I installed PmOS on my old Xiaomi redmi note 9 with KDE Plasma Desktop. It works remarkably well, with the exception of sound. I am using it as a full Linux PC when I am on the go with my large power bank and a full sized folding keyboard/track pad.

For my use case it's beyond great, albeit the small screen and the aarch architecture I can develop small projects as if I was on my PC.

My current phone OP13r doesn't is supported yet by PmOS, when someone does it Im gonna try to install it on one of the slots.

dotancohen|3 months ago

The wiki has instructions for the N900! Not everything works, but it appears to be a work in progress.

Scene_Cast2|3 months ago

My biggest worry is that it's harder and harder to find a phone with an unlockable bootloader.

greentea23|3 months ago

Lineageos maintains a list and you can filter for devices with official bootloader unlock https://wiki.lineageos.org/devices/. Buy only these devices to signal to these companies that this matters.

Noteably OnePlus 13 and Pixel 9a, both 2025 phones, can be unlocked.

jojobas|3 months ago

It's a shame phones didn't get anything similar to BIOS back in a day.

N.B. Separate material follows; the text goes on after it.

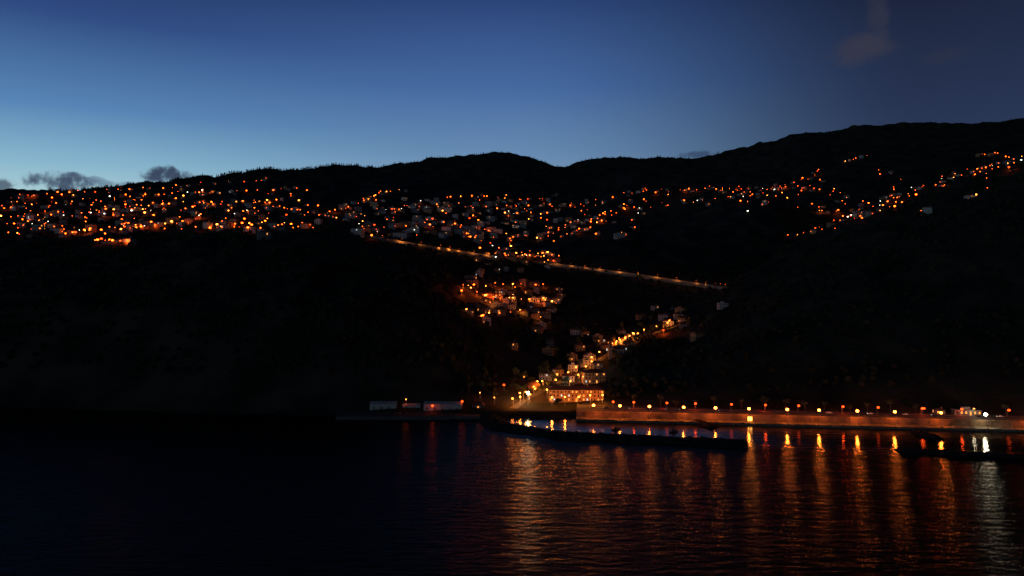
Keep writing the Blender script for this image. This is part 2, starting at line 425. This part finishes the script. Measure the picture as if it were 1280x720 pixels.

Imagine if every laptop manufacturer had not a couple of incompatible sensors, but a whole unique boot system only allowing you to boot a crippled version of Windows ME.

mjg59|3 months ago

There's a lot of UEFI in the phone ecosystem, it's not the BIOS later that's missing - it's the ACPI layer.

erelong|3 months ago

have thought about trying this but was wondering how hard is it to unbrick your phone if you screw this up

metalman|3 months ago

google/android/apple/microsft are fighting for there lives, as there is no reason for there continued existance all the important types of comunications can be hard coded into chips and operate free of any external OS, everything else is two way media, 95% of which can be handled on local networks what big tech is trying to build is something alien to human needs, false promises and enticements, faked up ideals bases on faked up images and outright lies served by monsterous AI data farms that look more and more like the set of "the matrix" the issue with that, is that it is essentialy empty and boring, demanding that the viewer suspends ANY judgement or discernment and further defend this completly impossible and artificial media creation as real. litteral zombies.

intrasight|3 months ago

In a competitive market, companies are fighting for their lives. The companies you listed are fighting to put up barriers to competition and are succeeding to a great measure.

wiseowise|3 months ago

But have you thought about shareholder value?